The Dead Lay Waiting are quite the darlings here at Rockfreaks.net. They've taken quite the beating on several occasions, but tonight, even this jaded and cynical journalist is going to have to take a hit on his credibility and admit that The Dead Lay Waiting are a spectacle. Having your backs turned to the crowd while the intro music plays might be cliché, but tonight none of that matters considering the headliners and a sold out venue of like-minded teenagers, so as soon as the band launches into their first notes in an explosion of energy, so does the venue which fizzles and bubbles of excitement of this harshly screaming band that seems to be all over the place at once. This is how solid screamo / metalcore / post-hardcore is supposed to look like in a packed venue, and it is clear that The Dead Lay Waiting are far more in their element than when they were warming up a hostile crowd on the Trigger The Bloodshed tour last year.

The singer is a pleasure to watch. He dips himself into the crowd whenever possible, screaming directly into the young ones down there, and instigates all sorts of action like jumping, moshing, and even a small wall of death at one point to the horror of the many parents watching tonight. Yes, The Dead Lay Waiting's musical output can be contrived, especially when they engage in generic one-chord breakdowns, but somehow it all fits in tonight when you have a venue full of scene-cled youngsters willing to scream in their high pitch voices and be excited no matter what song you happen to be playing. I don't know what that says about the band's music, though, but one thing must be said: the new songs from their upcoming sophomore full length sound far more versatile and interesting than anything from the debut. A solid, entertaining set, which took full advantage of the crowd dynamics to stir up a good interaction between the band and the audience.

8

Black Veil Brides

Prior to the Black Veil Brides show I had the chance to interview their vocalist Andy outside of the venue. Despite the echoing "Black Veil Brides! Black Veil Brides!" chants outside in the queue - which were constant inside the venue as well all the way up to the starting point of their set - he appeared calm and collected, and answered all questions in a manner that suggests extreme confidence, self-awareness and intelligence, pretty much the opposite of what their stage appearance is like. Because if Kiss and Mötley Crüe had a retarded emo child together, it would most likely look exactly like Black Veil Brides do on stage: heavily tattooed, half-naked, with a ridiculous haircut and stupid body paint all over the place.

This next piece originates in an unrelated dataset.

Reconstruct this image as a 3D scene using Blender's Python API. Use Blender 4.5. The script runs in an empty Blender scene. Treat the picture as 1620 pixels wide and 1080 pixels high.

And so with my experience with Andy as a genuine and real person at the back of my head, I find myself wondering how it is possible for the band to put on such a lackluster and static performance. I mean, if your outfits are so over-the-top that even Bullet For My Valentine would stop and ask "what the fuck?", then your live show sure as hell should follow through. It doesn't have to necessarily mean theatrics like pyro effects or eating a bat on stage (although that would be sweet), but it cannot mean that your support band whose studio output is generally considered to be an offense against good taste outperforms you in every field starting from stage energy, song quality, crowd interaction and believability! But perhaps the problem is that their image and appearance is so outrageous that one tends to focus more on how retarded they look rather than on what they are actually doing on stage.

That's not the case though, because even though there is a big sing-a-long occasionally, the crowd seems less engaged than before. There's lots of standing still and wondering what's going to happen next as long as Andy doesn't specifically command the crowd to do something. Much of this can probably be attributed to the fact that the vast majority of the crowd consists of screaming little girls between the ages of 13 and 15 who are probably at their first ever rock concert (no queue to the bar at all tonight, it was fuckin' sweet!), which becomes painfully evident when their drummer is given a few minutes for a distinctly average drum solo, where he plays a brief cover of a famous Safri Duo song that literally nobody notices in the crowd.

It doesn't help either that the new songs have sleazy melodies that sound like C-sides of Avenged Sevenfold songs from their newer material. It's difficult to shake off the feeling that BVB seem more interested in mainstream success and wooing underage girls than in performing their actual music tonight, but then again, they are the kind of band who are almost certainly better at a larger stage as they have visible trouble connecting intimately with the audience due to their perceived rock star persona. Finally, the band smashes a guitar on stage right before the encore for an "unpredictable" moment, the first one of such during the entire show, leaving me puzzled as to how the band members can appear so genuine in person, yet act like complete posers on stage with no believability at all. Then it dawns upon me that BVB play the kind of music that you listen to before you discover that there are actually other bands around than those shoved down your throat by the major labels. And here's the dilemma of this review: should I judge the band based on my extensive experience of seeing hundreds of much better bands play live in the past, or on the exhilarating screams let out by every single fourteen year old teenage girl at the venue tonight, to whom every show they see will be the best ever show and the most amazing band in the history of bands? I guess I'm becoming old.